元日のインタビューのわずか15日前の発言である。この基本的認識が変わったのではなく、温暖化対策には原発のリプレースや新増設が必須であり、国民の理解を得よと安倍政権を「激励」しているのである。

さらに6日後の今月7日のインタビューでも次のように発言している。

経済三団体主催新年祝賀パーティ後の共同会見における中西会長発言要旨(1月7日)
【安倍政権への要望】
安倍政権は、短期的には景気対策など様々な策を迅速に講じており、「決められる内閣」である。他方、長期的な視野に立った政策立案については議論がまだ不十分である。エネルギー問題がその典型だ。日本のエネルギーはコストが高く、外国に過度に依存しており、温室効果ガスの排出量も多い。将来的に重い課題になることは明らかであるが、議論が足りていない。経済界からも積極的に議論を仕掛けていく。
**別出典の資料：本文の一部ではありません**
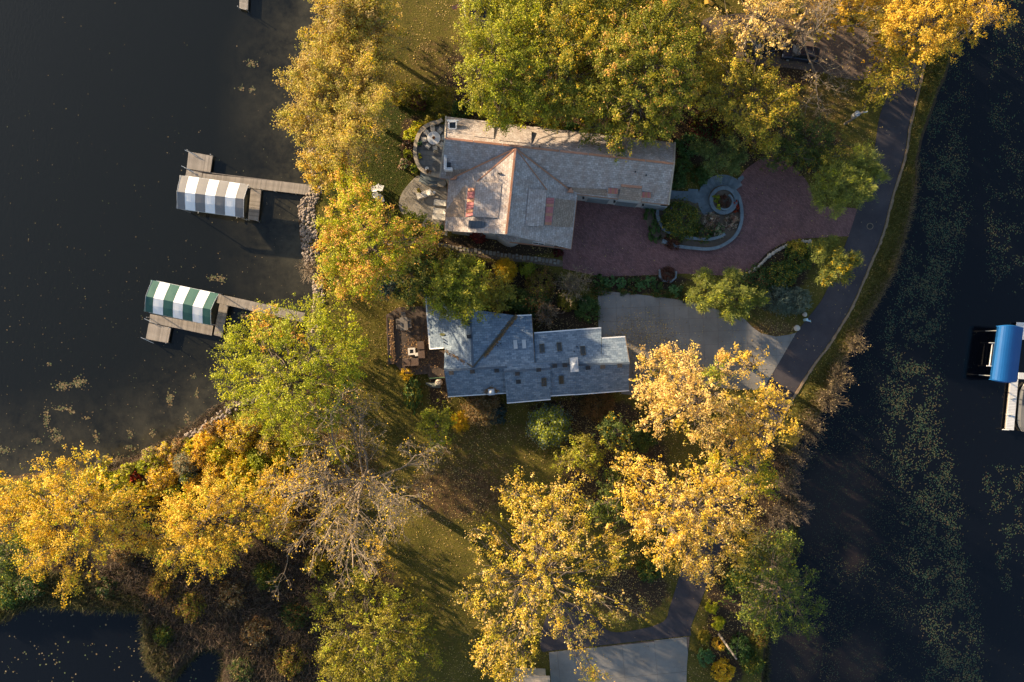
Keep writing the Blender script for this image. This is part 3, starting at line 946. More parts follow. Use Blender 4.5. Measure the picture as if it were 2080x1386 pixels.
def bush_leaves(root, p, r, hgt, pal, n, L, Wd, seed, name='leaves', mat='leaf', wob=0.25, tips=None, tip_w=0.0, along_up=False, off=(0, 0)):
    rng = np.random.default_rng(seed)
    nc = max(5, int(n / 22))
    u = rng.normal(size=(nc, 3)); u /= np.linalg.norm(u, axis=1, keepdims=True); u[:, 2] = np.abs(u[:, 2])
    k = 1 + rng.normal(size=nc) * wob * 0.5
    c = np.stack([u[:, 0] * r * .86 * k, u[:, 1] * r * .86 * k, u[:, 2] * hgt * .8 * k + 0.05 * hgt], 1)
    cc = pal_cols(pal, nc, rng, .12)
    i = rng.integers(0, nc, n)
    g = rng.normal(size=(n, 3)) * np.array([.17, .17, .13]) * (0.45 * r + 0.22)
    pos = c[i] + g; pos[:, 2] = np.maximum(pos[:, 2], 0.04)
    col = cc[i] * .55 + pal_cols(pal, n, rng, .14) * .45
    if tips:
        m_ = (rng.random(n) < tip_w * np.clip(u[i][:, 2] + .2, 0, 1)); col[m_] = pal_cols(tips, int(m_.sum()), rng)
    nn = u[i] * .6 + rng.normal(size=(n, 3)) * .6 + np.array([0, 0, .35])
    al = None
    if along_up: al = u[i] + rng.normal(size=(n, 3)) * .35 + np.array([0, 0, .4]); nn = rng.normal(size=(n, 3)) + np.array([0, 0, .3])
    sz = rng.uniform(.7, 1.3, n)
    base = np.array(p) - np.array(root.location)
    me = card_mesh(name, pos + base, nn, L * sz, Wd * sz, col, M[mat], rng, al)
    return put(name, me, root)


def shrub(kind, label, px, py, r_px, h, pal, seed, n=None, L=0.2, Wd=0.15, group=None, cat='shrub', tips=None, tip_w=0.0, fine=False, mat='leaf', ry=None, stems=6):
    """a bush centred on a pixel (its top), radius in pixels"""
    z = h * 0.6; k = (H - z) / H
    base = P(1040 + (px - 1040) * k, 693 + (py - 693) * k, 0)
    r = r_px / S * k * 1.15
    root = thing(kind, label, cat, base, 0, group)
    if fine: L, Wd = L * 1.5, Wd * 0.45
    n = n or int(np.clip(3.6 * (r * r + r * h * .9) * 3.14 * .5 / (L * Wd * .5), 120, 9000))
    rng = random.Random(seed)
    mb = MB()
    for s_ in range(stems):
        a = 2 * math.pi * s_ / stems + rng.uniform(-.3, .3)
        e = base + Vector((math.cos(a) * r * .65, math.sin(a) * r * .65, h * rng.uniform(.55, .85)))
        m_ = base + Vector((math.cos(a) * r * .25, math.sin(a) * r * .25, h * .4))
        mb.tube([base + Vector((0, 0, -.05)), m_, e], [.03 + .008 * h, .022 + .005 * h, .012], 4, caps=False)
    mb.build('stems', M['bark'], root)
    o = bush_leaves(root, base, r, h, pal, n, L, Wd, seed, 'leaves', mat, .25, tips, tip_w, fine)
    if ry is not None: o.scale = (1, ry / r_px, 1)
    return root


def bare_shrub(kind, label, px, py, r_px, h, seed, bark='bark_pale', n=46, group=None, leaf_pal=None, leaf_n=0):
    rng = np.random.default_rng(seed); z = h * .6; k = (H - z) / H
    base = P(1040 + (px - 1040) * k, 693 + (py - 693) * k, 0); r = r_px / S * k
    root = thing(kind, label, 'shrub', base, 0, group); b0 = np.array(base)
    mb = MB(); ends = []
    for i in range(n):
        a = rng.uniform(0, 2 * math.pi); rr = r * math.sqrt(rng.uniform(.05, 1)); e = b0 + np.array([math.cos(a) * rr, math.sin(a) * rr, h * rng.uniform(.5, 1.0)])
        pts = limb_path(b0 + rng.normal(size=3) * np.array([.15, .15, 0]), e, rng, 4, .1, .05); mb.tube(pts, [.03, .025, .02, .015, .01], 3, caps=False)
        for j in range(5):
            q = pts[rng.integers(1, 5)]; e2 = q + (e - b0) * rng.uniform(.12, .3) + rng.normal(size=3) * r * .16
            p2 = limb_path(q, e2, rng, 2, 0, .06); mb.tube(p2, [.016, .013, .009], 3, caps=False); ends.append(e2)
            for _ in range(2):
                e3 = e2 + rng.normal(size=3) * r * .12; mb.tube([(q + e2) / 2, e3], [.011, .008], 3, caps=False); ends.append(e3)
    mb.build('branches', M[bark], root)
    if leaf_n:
        e = np.array(ends); i = rng.integers(0, len(e), leaf_n); pos = e[i] + rng.normal(size=(leaf_n, 3)) * .12
        me = card_mesh('leaves', pos - b0, rng.normal(size=(leaf_n, 3)) + np.array([0, 0, .5]), .15, .11, pal_cols(leaf_pal, leaf_n, rng), M['leaf'], rng)
        put('leaves', me, root)
    return root
# ------------------------------------------------------------------ the cedar-roofed house
def roof_plane(name, pts, mat, parent, thick=0.16, eave=(0, 1), at=None):
    """a sloping roof slab; pts counter-clockwise seen from above, pts[eave] is the eave edge"""
    pts = [Vector(p) for p in pts]
    n = Vector((0, 0, 0))
    for i in range(len(pts)):
        n += (pts[i] - pts[0]).cross(pts[(i + 1) % len(pts)] - pts[0])
    if n.z < 0:
        pts.reverse(); n = -n
        m = len(pts); eave = (m - 1 - eave[1], m - 1 - eave[0])
    n.normalize()
    u = (pts[eave[1]] - pts[eave[0]]).normalized()
    v = n.cross(u)
    mb = MB()
    o = pts[eave[0]]
    mb.face(pts, [((p - o).dot(u), (p - o).dot(v)) for p in pts])
    lo = [p - Vector((0, 0, thick)) for p in pts]
    mb.face(list(reversed(lo)), [((p - o).dot(u), (p - o).dot(v)) for p in reversed(lo)])
    m = len(pts)
    for i in range(m):
        j = (i + 1) % m
        q = [pts[i], lo[i], lo[j], pts[j]]
        mb.face(q, [((p - o).dot(u), (p - o).dot(v)) for p in q])
    return mb.build(name, mat, parent)


def gable_walls(parent, rA, rB, lA, lB, qA, qB, mat, inset=0.45, drop=0.2, z0=0.0):
    """walls under a gable roof: ridge rA-rB, left eave lA-lB, right eave qA-qB"""
    rA, rB, lA, lB, qA, qB = [Vector(p) for p in (rA, rB, lA, lB, qA, qB)]
    along = (rB - rA); along.z = 0; along.normalize()
    def ring(r, l, q, s):
        off = along * inset * s
        l2 = l + (r - l) * min(0.45, inset / max((r - l).length, 0.1)) + off
        q2 = q + (r - q) * min(0.45, inset / max((r - q).length, 0.1)) + off
        r2 = r + off
        dz = Vector((0, 0, drop))
        return [Vector((l2.x, l2.y, z0)), Vector((q2.x, q2.y, z0)), q2 - dz, r2 - dz, l2 - dz]
    mb = MB()
    mb.quadstrip([ring(rA, lA, qA, 1), ring(rB, lB, qB, -1)])
    return mb.build('wall', mat, parent)


def gable(parent, rA, rB, lA, lB, qA, qB, mat, wall, thick=0.16, inset=0.45, z0=0.0):
    roof_plane('roof', [lA, lB, rB, rA], mat, parent, thick)
    roof_plane('roof', [qB, qA, rA, rB], mat, parent, thick)
    gable_walls(parent, rA, rB, lA, lB, qA, qB, wall, inset, thick + 0.08, z0)


def strip(name, a, b, w, h, mat, parent, lift=0.02, label=None):
    """a flat metal strip laid along a line"""
    a, b = Vector(a), Vector(b)
    d = (b - a).normalized()
    s = d.cross(Vector((0, 0, 1))).normalized()
    up = s.cross(d)
    mb = MB()
    def ring(p): return [p - s * w / 2 + up * lift, p + s * w / 2 + up * lift, p + s * w / 2 + up * (lift + h), p - s * w / 2 + up * (lift + h)]
    mb.quadstrip([ring(a), ring(b)])
    return mb.build(name, mat, parent, label=label)


def wall_window(parent, c, w, h, face, frame=None, mullions=1):
    """a window on a vertical wall; c = centre on the wall, face = outward angle"""
    ca, sa = math.cos(face), math.sin(face)
    def T(x, y, z): return (c[0] - sa * x + ca * y, c[1] + ca * x + sa * y, c[2] + z)
    f = MB()
    def bar(x0, x1, z0, z1, y0=-0.05, y1=0.06):
        f.quadstrip([[T(x0, y0, z0), T(x1, y0, z0), T(x1, y0, z1), T(x0, y0, z1)], [T(x0, y1, z0), T(x1, y1, z0), T(x1, y1, z1), T(x0, y1, z1)]])
    t = 0.09
    bar(-w / 2, w / 2, h / 2 - t, h / 2); bar(-w / 2, w / 2, -h / 2, -h / 2 + t)
    bar(-w / 2, -w / 2 + t, -h / 2 + t, h / 2 - t); bar(w / 2 - t, w / 2, -h / 2 + t, h / 2 - t)
    for k in range(1, mullions + 1):
        x = -w / 2 + w * k / (mullions + 1)
        bar(x - 0.03, x + 0.03, -h / 2 + t, h / 2 - t, -0.04, 0.045)
    o = f.build('window', frame or M['white'], parent)
    g = MB()
    g.quadstrip([[T(-w / 2 + t, -0.02, -h / 2 + t), T(w / 2 - t, -0.02, -h / 2 + t), T(w / 2 - t, -0.02, h / 2 - t), T(-w / 2 + t, -0.02, h / 2 - t)],
                 [T(-w / 2 + t, 0.02, -h / 2 + t), T(w / 2 - t, 0.02, -h / 2 + t), T(w / 2 - t, 0.02, h / 2 - t), T(-w / 2 + t, 0.02, h / 2 - t)]])
    sub(g, 'pane', M['glass'], o)
    return o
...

「原発回帰」とも言われる安倍政権のエネルギー政策だが、中西会長は決してその内容には満足していない。東日本の原発、つまり日立が建設した沸騰水型の原発の再稼働はすすんでいない。志賀原発もその中の一つだ。それどころか官邸主導の原発輸出政策につき合わされ、イギリスで大損しかけたのだから当然だろう。

私は冒頭の年頭のインタビュー中の
「お客様が利益を上げられてない商売でベンダー(提供企業)が利益を上げるのは難しい」
という発言がポイントではないかと思う。
ここでいう「お客様」とは電力消費者ではなく、原発メーカー(ベンダー)にとってのお客様である電力会社のことだ。
原発は高コストなのでもはや電力会社は利益を上げられない。だけど原発は温暖化対策で必須というのが経団連の立場だ。

さて、どうするか。
電力会社が電力市場の自由化の中でも高コストの原発の電気を売り続けるには、原発の電気を別枠にして電力会社の利益を確保できる制度を作る、あるいはさらに踏み込んで、原子力事業を民間の電力会社から切り離し、原子力公社のような組織を設立し、国策民営から国策国営に近づけてくいくのも一案だろう。
原発メーカーにとっては、原発プラントの納入先は民間企業であろうと国であろうと構わない、売れればいいのである。
原発輸出にもさらに手厚い政府支援策を設けるよう求めてくるかもしれない。何といってもアベノミクスの成長戦略の柱の一つなのだから。
「経済界からも(安倍政権に対して)積極的に議論を仕掛けていく」という発言、というか決意表明は要注意である。

巨大な原発利権を、「公開の討論だ」「民主国家だ」などといった心にもない言葉で手放すとは私にはとても思えない。

もっとも、「高リスク、高コストだけど温暖化対策で必須」という中西会長の認識、あるいは願望といってもいいと思うが、脱原発に向かう世界の潮流から大きくずれていることは紛れもない事実である。
経団連がみずから脱原発に向かう年になるとは思わない。
しかし、高リスク、高コストの原発の矛盾がより鮮明となる年になることは間違いない。
私たちが経団連を脱原発へと追い込む年にしなければいけない。